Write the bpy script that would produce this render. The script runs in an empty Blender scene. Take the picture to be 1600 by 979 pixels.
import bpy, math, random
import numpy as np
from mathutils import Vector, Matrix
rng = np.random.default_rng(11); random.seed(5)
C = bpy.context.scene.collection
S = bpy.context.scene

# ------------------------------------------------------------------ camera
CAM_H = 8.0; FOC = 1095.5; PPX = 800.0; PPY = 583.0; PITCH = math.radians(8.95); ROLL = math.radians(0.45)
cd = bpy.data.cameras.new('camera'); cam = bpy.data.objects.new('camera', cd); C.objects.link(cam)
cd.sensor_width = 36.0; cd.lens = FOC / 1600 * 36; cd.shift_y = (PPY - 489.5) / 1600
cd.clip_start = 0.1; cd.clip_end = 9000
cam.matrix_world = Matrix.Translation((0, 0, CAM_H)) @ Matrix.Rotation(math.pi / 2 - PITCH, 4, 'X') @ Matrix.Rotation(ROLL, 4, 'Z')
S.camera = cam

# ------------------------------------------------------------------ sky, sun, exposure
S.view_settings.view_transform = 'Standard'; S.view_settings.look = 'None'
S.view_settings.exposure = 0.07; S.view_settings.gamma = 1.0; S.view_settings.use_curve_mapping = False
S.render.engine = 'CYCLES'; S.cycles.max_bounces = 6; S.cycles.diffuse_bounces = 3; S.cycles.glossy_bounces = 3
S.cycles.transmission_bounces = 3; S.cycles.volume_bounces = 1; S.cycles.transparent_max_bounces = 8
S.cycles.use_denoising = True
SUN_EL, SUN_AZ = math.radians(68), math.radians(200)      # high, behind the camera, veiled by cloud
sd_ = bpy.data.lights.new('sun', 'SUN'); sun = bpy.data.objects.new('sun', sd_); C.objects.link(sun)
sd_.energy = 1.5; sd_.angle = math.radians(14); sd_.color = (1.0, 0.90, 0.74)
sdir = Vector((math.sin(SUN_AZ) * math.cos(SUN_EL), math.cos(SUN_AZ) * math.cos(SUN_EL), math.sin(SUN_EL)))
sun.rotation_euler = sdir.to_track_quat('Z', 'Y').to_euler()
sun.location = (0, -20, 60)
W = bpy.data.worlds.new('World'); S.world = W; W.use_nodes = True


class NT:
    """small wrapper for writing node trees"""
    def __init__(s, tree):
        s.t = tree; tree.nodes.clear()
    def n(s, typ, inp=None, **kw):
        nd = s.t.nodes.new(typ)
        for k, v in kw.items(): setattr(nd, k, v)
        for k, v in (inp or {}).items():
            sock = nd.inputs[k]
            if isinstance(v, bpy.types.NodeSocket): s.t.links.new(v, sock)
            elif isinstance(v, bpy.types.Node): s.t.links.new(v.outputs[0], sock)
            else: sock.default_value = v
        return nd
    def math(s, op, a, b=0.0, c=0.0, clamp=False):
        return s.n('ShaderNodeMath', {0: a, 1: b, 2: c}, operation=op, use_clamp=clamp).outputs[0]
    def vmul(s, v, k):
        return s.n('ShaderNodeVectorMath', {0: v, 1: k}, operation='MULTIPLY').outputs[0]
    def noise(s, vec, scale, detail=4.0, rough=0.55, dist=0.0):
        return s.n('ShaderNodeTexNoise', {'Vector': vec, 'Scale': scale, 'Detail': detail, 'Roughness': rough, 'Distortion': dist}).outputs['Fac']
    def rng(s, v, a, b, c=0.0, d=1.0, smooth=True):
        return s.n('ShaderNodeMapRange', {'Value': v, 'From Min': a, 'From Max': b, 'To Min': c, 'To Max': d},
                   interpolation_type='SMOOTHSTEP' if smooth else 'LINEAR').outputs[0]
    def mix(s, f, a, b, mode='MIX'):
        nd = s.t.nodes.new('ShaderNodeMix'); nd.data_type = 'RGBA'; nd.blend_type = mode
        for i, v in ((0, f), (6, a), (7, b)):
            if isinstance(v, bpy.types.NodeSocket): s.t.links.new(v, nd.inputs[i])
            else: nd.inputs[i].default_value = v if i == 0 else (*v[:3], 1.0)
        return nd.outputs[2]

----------

Please repeat word for word the lines above that run from the beginning through the line containing "S.camera = cam", keeping both the first and that last line.

* RESULT FOR THIS EXERCISE:
Write the bpy script that would produce this render. The script runs in an empty Blender scene. Take the picture to be 1600 by 979 pixels.
import bpy, math, random
import numpy as np
from mathutils import Vector, Matrix
rng = np.random.default_rng(11); random.seed(5)
C = bpy.context.scene.collection
S = bpy.context.scene

# ------------------------------------------------------------------ camera
CAM_H = 8.0; FOC = 1095.5; PPX = 800.0; PPY = 583.0; PITCH = math.radians(8.95); ROLL = math.radians(0.45)
cd = bpy.data.cameras.new('camera'); cam = bpy.data.objects.new('camera', cd); C.objects.link(cam)
cd.sensor_width = 36.0; cd.lens = FOC / 1600 * 36; cd.shift_y = (PPY - 489.5) / 1600
cd.clip_start = 0.1; cd.clip_end = 9000
cam.matrix_world = Matrix.Translation((0, 0, CAM_H)) @ Matrix.Rotation(math.pi / 2 - PITCH, 4, 'X') @ Matrix.Rotation(ROLL, 4, 'Z')
S.camera = cam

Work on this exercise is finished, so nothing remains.